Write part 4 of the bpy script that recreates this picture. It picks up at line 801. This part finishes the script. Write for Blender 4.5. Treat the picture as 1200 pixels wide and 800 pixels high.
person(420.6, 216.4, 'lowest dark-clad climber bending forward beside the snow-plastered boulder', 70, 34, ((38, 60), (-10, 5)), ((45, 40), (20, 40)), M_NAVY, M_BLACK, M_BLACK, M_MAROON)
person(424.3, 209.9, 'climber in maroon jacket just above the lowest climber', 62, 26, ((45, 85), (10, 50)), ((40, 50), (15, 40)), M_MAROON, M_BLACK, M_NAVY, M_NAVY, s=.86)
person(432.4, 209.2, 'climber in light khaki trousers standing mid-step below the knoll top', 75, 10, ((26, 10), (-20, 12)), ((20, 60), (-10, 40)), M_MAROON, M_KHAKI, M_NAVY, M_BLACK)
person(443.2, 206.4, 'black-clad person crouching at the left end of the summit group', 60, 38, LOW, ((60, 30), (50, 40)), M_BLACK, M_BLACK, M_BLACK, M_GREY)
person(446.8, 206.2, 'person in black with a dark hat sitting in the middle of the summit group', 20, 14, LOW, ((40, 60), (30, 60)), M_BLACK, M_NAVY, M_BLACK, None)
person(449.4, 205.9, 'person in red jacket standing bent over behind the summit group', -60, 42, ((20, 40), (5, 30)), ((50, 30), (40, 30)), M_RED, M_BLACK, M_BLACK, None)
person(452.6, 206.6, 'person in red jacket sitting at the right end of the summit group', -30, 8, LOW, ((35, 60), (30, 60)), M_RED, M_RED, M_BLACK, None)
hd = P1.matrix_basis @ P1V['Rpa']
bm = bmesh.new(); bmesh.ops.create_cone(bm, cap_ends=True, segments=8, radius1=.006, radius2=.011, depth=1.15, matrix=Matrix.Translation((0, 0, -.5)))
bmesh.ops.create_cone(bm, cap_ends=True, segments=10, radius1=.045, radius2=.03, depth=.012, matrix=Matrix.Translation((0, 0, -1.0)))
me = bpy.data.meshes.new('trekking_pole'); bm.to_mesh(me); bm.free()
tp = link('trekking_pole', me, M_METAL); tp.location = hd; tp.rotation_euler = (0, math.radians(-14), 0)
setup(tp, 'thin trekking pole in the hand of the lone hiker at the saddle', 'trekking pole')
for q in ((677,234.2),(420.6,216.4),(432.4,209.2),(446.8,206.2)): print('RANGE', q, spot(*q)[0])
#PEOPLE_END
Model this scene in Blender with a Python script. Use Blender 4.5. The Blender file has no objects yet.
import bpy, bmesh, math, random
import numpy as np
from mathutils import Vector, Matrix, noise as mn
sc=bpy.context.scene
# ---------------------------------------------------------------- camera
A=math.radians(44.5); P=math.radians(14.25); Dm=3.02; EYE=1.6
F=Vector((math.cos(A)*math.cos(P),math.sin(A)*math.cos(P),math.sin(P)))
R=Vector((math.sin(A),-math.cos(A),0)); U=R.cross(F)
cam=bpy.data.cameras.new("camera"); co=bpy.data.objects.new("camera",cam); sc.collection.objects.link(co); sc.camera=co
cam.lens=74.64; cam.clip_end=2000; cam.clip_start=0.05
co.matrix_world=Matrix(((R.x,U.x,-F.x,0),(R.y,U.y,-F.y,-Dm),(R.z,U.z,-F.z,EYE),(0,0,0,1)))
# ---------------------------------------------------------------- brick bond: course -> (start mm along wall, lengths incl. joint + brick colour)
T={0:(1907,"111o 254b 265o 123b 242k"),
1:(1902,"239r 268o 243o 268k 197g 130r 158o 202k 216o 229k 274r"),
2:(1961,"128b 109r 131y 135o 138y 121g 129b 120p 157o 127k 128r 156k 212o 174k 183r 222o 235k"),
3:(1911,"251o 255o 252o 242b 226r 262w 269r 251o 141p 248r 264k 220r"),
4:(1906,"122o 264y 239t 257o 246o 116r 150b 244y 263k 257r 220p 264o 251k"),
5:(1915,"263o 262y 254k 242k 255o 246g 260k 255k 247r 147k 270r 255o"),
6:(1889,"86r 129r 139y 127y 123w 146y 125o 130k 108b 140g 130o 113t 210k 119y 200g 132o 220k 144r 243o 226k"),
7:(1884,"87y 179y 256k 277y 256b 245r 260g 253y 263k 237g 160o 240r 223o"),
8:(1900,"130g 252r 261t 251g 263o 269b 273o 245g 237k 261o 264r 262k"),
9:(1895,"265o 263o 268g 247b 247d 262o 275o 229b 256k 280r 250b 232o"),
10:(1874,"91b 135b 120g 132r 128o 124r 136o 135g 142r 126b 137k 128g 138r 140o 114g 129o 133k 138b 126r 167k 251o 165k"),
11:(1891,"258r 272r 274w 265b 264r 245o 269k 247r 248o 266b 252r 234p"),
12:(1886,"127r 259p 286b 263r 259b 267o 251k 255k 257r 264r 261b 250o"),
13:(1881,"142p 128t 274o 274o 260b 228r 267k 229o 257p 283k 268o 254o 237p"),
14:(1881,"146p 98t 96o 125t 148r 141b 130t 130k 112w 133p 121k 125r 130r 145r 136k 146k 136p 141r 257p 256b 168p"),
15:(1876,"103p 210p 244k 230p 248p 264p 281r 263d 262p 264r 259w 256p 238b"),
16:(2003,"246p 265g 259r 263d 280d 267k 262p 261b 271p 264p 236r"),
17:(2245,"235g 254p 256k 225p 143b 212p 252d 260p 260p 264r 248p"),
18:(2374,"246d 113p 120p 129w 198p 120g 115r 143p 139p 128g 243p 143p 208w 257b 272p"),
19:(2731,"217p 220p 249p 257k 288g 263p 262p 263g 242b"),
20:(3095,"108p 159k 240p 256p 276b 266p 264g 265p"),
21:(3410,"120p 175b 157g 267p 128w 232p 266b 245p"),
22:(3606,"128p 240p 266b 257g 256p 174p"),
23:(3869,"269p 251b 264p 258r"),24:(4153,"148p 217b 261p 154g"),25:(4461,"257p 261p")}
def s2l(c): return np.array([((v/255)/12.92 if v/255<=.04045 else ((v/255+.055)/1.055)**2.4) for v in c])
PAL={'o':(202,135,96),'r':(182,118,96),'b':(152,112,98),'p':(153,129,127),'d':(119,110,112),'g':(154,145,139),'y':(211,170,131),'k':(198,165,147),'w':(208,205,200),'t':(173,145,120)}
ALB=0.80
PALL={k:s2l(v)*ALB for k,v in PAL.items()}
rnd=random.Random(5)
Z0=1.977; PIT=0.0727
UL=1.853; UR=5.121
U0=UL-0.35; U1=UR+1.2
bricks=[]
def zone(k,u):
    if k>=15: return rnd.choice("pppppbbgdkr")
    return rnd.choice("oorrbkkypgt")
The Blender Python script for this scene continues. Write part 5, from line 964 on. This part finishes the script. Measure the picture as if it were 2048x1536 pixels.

▸ Task:
From the top of the listing above, restate each line word for word up to and including the line with "#PEOPLE_END"; add nothing else.

▸ Result of this exercise:
Write part 4 of the bpy script that recreates this picture. It picks up at line 801. This part finishes the script. Write for Blender 4.5. Treat the picture as 1200 pixels wide and 800 pixels high.
person(420.6, 216.4, 'lowest dark-clad climber bending forward beside the snow-plastered boulder', 70, 34, ((38, 60), (-10, 5)), ((45, 40), (20, 40)), M_NAVY, M_BLACK, M_BLACK, M_MAROON)
person(424.3, 209.9, 'climber in maroon jacket just above the lowest climber', 62, 26, ((45, 85), (10, 50)), ((40, 50), (15, 40)), M_MAROON, M_BLACK, M_NAVY, M_NAVY, s=.86)
person(432.4, 209.2, 'climber in light khaki trousers standing mid-step below the knoll top', 75, 10, ((26, 10), (-20, 12)), ((20, 60), (-10, 40)), M_MAROON, M_KHAKI, M_NAVY, M_BLACK)
person(443.2, 206.4, 'black-clad person crouching at the left end of the summit group', 60, 38, LOW, ((60, 30), (50, 40)), M_BLACK, M_BLACK, M_BLACK, M_GREY)
person(446.8, 206.2, 'person in black with a dark hat sitting in the middle of the summit group', 20, 14, LOW, ((40, 60), (30, 60)), M_BLACK, M_NAVY, M_BLACK, None)
person(449.4, 205.9, 'person in red jacket standing bent over behind the summit group', -60, 42, ((20, 40), (5, 30)), ((50, 30), (40, 30)), M_RED, M_BLACK, M_BLACK, None)
person(452.6, 206.6, 'person in red jacket sitting at the right end of the summit group', -30, 8, LOW, ((35, 60), (30, 60)), M_RED, M_RED, M_BLACK, None)
hd = P1.matrix_basis @ P1V['Rpa']
bm = bmesh.new(); bmesh.ops.create_cone(bm, cap_ends=True, segments=8, radius1=.006, radius2=.011, depth=1.15, matrix=Matrix.Translation((0, 0, -.5)))
bmesh.ops.create_cone(bm, cap_ends=True, segments=10, radius1=.045, radius2=.03, depth=.012, matrix=Matrix.Translation((0, 0, -1.0)))
me = bpy.data.meshes.new('trekking_pole'); bm.to_mesh(me); bm.free()
tp = link('trekking_pole', me, M_METAL); tp.location = hd; tp.rotation_euler = (0, math.radians(-14), 0)
setup(tp, 'thin trekking pole in the hand of the lone hiker at the saddle', 'trekking pole')
for q in ((677,234.2),(420.6,216.4),(432.4,209.2),(446.8,206.2)): print('RANGE', q, spot(*q)[0])
#PEOPLE_END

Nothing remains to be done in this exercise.